In use of the second mounting variant, the parts of reduced thickness 1 6b will deform elastically, jointly with the diaphragm 36, to absorb latent volume variations in chamber 40 arising from small amplitude oscillations of the coupling member 22 relative to the tubular supporting body 10 without the production of any viscous damping.

The number and form of the hollows 46 of the shock-absorbing mounting illustrated in Figures 2 and 3 and of the hollows 50 of the shockabsorbing mounting illustrated in Figures 4 and 5 can be varied; thus, for example more than two hollows can be provided circumferentially spaced from each other around the element 16, or the hollows may take the form of concentric annular grooves spaced radially from one another.

Claims

1. A shock-absorbing mounting for supporting an oscillating body on a support structure, said mounting comprising a tubular supporting body arranged for secural to the support structure; a coupling member arranged coaxially with respect to said tubular supporting body and serving to couple the mounting with the oscillating body; an annular element of elastomer material secured by its outer and inner peripheral portions respectively to one end of the tubular supporting body and to said coupling member; a transverse wall closing off the tubular supporting body at a location remote from the said annular element whereby to delimit together with said annular element a chamber within said tubular supporting body, said chamber containing a damping liquid; and a transverse plate element supported within the chamber on a stem which extends coaxially from the coupling member, said transverse plate element serving to divide the chamber into two sub-chambers which communicate with each other via an annular passage comprised between the internal wall of the tubular supporting body and the periphery of the said plate element, at least one part of the walls of said internal chamber being resiiiently yieldable so as to absorb latent volume variations in said chamber due to oscillations of the coupling member relative to the tubular supporting body which are of an amplitude less than a predetermined value, oscillations of an amplitude greater than said predetermined value causing damping fluid to be forced between said sub-chambers whereby to produce a fluid damping effect.

2. A shock-absorbing mounting according to Claim 1, in which the said transverse wall closing off the tubular supporting body is in the form of an elastic diaphragm and constitutes the said yieldable chamber wall part.

3. A shock-absorbing mounting according to Claim 2, in which the said annular element of elastomer material has areas of a reduced axial thickness which form further elastically yieldable wall parts of said chamber.

4. A shock-absorbing mounting according to Claim 3, in which the said areas of reduced axial thickness of the annular element are formed by circumferentially spaced impressions in the external surface of the annular element.

5. A shock-absorbing mounting according to Claim 4, in which the said impressions are two in number and are positioned diametrically opposite each other.

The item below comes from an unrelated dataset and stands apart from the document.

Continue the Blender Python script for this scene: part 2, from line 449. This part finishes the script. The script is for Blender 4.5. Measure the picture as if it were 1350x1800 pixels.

6. A shock-absorbing mounting according to Claim 1, in which the said transverse wall closing off the tubular supporting body is rigid, the said annular element being provided with areas of a reduced axial thickness which constitute the said yieldable wall-part of the chamber.

7. A shock-absorbing mounting according to Claim 6, in which the said areas of reduced axial thickness of the annular element are formed by circumferentially spaced impressions provided in the internal surface of the annular element.

8. A shock-absorbing mounting according to Claim 7, in which the said impressions are two in number and are positioned diametrically opposite each other.

9. A shock-absorbing mounting according to Claim 6, in which the said transverse plate element is provided with a buffer of elastomer material facing the transverse wall closing off the tubular supporting body.

10. A shock-absorbing mounting substantially as hereinbefore described with reference to Figure 1, Figure 2 and 3, or Figures 4 and 5 of the accompanying drawings.